Inconsistent results between different releases of LS-DYNA and for SMP versus MPP.

    • FAQFAQ
      Participant

      It is not uncommon to obtain different results from different LS-DYNA releases. The code is constantly evolving. Defects are fixed, and very rarely, defects are introduced as intended improvements to algorithms are made. If the difference in results is soley attributable to changes in source code, it may be possible, through a series of runs, for us to identify the precise change in code that triggers the change in results. This is a laborious process which is not guaranteed to be fruitful. Unrelated to changes in source code, a model which is marginally stable or not robust promotes inconsistency of results. Robustness is often improved by following a few modeling guidelines. Explicit guidelines: https://ftp.lstc.com/anonymous/outgoing/support/PRESENTATIONS/Crash_Guidelines.pdf Implicit guidelines: https://www.lstc.com/sdb/361 In problems with well-defined or analytic solutions, e.g., where test results are easily repeatable, there would likely not be any issue of inconsistency in computational results. On the other hand, some events by their very nature, particularly dynamic events involving nonlinear material behavior (material damage and failure), are simply prone to inconsistent behavior. For those events, an infinitesimal deviation in the results early in the event can lead to a large deviation as the event progresses. This is true not only of computational results but of experimental results as well. SMP and MPP can also produce different computation results, even if the same version of the code is used. This is primarily due to contact algorithms in MPP being coded differently than those in SMP. Also, the number of cores used in MPP can affect the solution due to the change in domain decomposition.
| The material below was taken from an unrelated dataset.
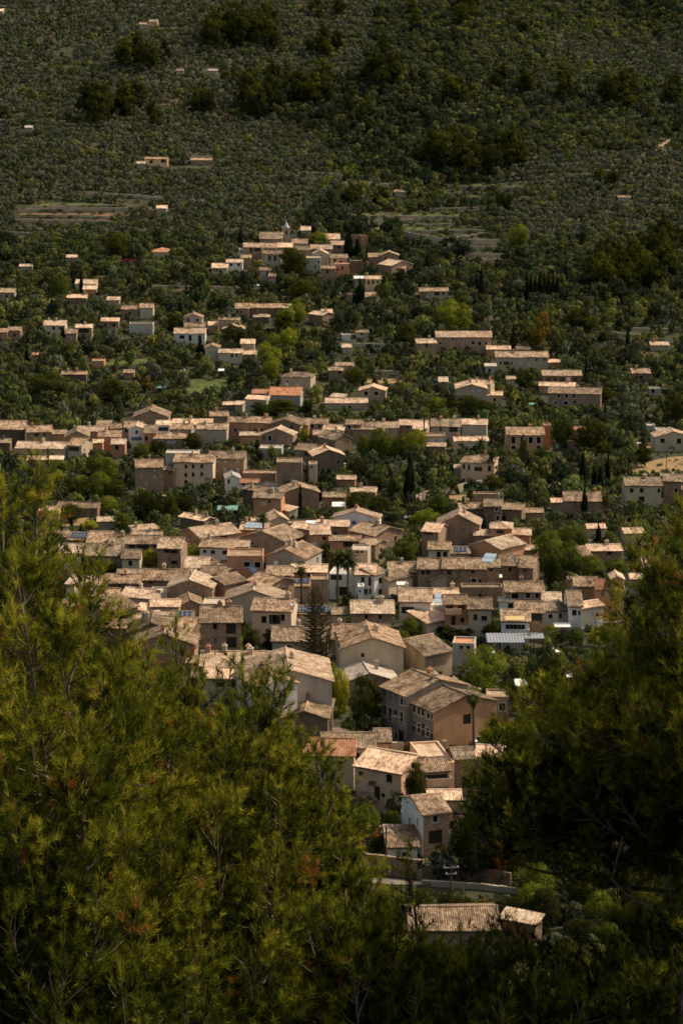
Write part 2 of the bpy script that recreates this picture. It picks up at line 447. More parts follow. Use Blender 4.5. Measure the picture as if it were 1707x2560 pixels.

Solution 2064151 speaks to this in greater detail.​ It is recommended that the analyst: – Decide whether to use SMP or MPP, and stick with that decision. – If using SMP, set CONST=1 in *CONTROL_PARALLEL (or equivalently, set ncpu to a negative value on the execution line). – If using MPP, decide on a particular core count to use and don’t deviate from that. Also include the keyword *CONTROL_MPP_IO_LSTC_REDUCE in the input file.